The Times ran this editorial because a relatively new term – behavioral targeting – is being applied to practices online marketers have been performing for more than a decade, and offline marketers have been undertaking for more than a century.

Dragging George Orwell into this debate is a form of literary bait and switch. Orwell’s “1984” was about total government control, not about a relentless drive to sell toothpaste (or whatever). The fabled telescreens of that dystopian novel were used to monitor citizens’ activities. But throughout the entire book there isn’t a single mention of the telescreens carrying a commercial.

Not one.

I don’t fault Cohen for holding these opinions. If there is blame to be assigned, it’s to an industry that allows these sorts of statements in the general press to go unchallenged.
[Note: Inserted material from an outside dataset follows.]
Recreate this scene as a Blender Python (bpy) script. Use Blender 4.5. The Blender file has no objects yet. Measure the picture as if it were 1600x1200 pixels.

The marketing community never seems to get equal time to rebut these statements, nor does the community seem to ask for it.

I doubt Cohen was personally contacted by a calm, rational industry representative who offered to provide an opposing view after this piece ran. As a result, opinions held by Cohen and other writers become calcified, and the same lack of nuance crops up the next time they consider the evils of behavioral targeting, or whatever the next buzzword is going to be.

The direct marketing community could use a centralized entity to challenge such misconceptions. Surely marketers would be willing to pony up – just to pull a number out of the air – $1,500 or more a year (on a sliding scale, based on their direct marketing expenditures) for such an organization? DM agencies and suppliers, which would be much more deeply affected by letting these editorials go unchallenged, could be charged, I dunno, $3,100 and up, annually, based on their total revenue from providing direct marketing services. And the organization could give nonprofit members a break, starting their annual fees at, hmm, how does $650 a year sound?

Yeah, I definitely think there’s room for such an organization, which as part of its mission actively and aggressively challenges misconceptions among the general press. Anyone got any suggestions for names?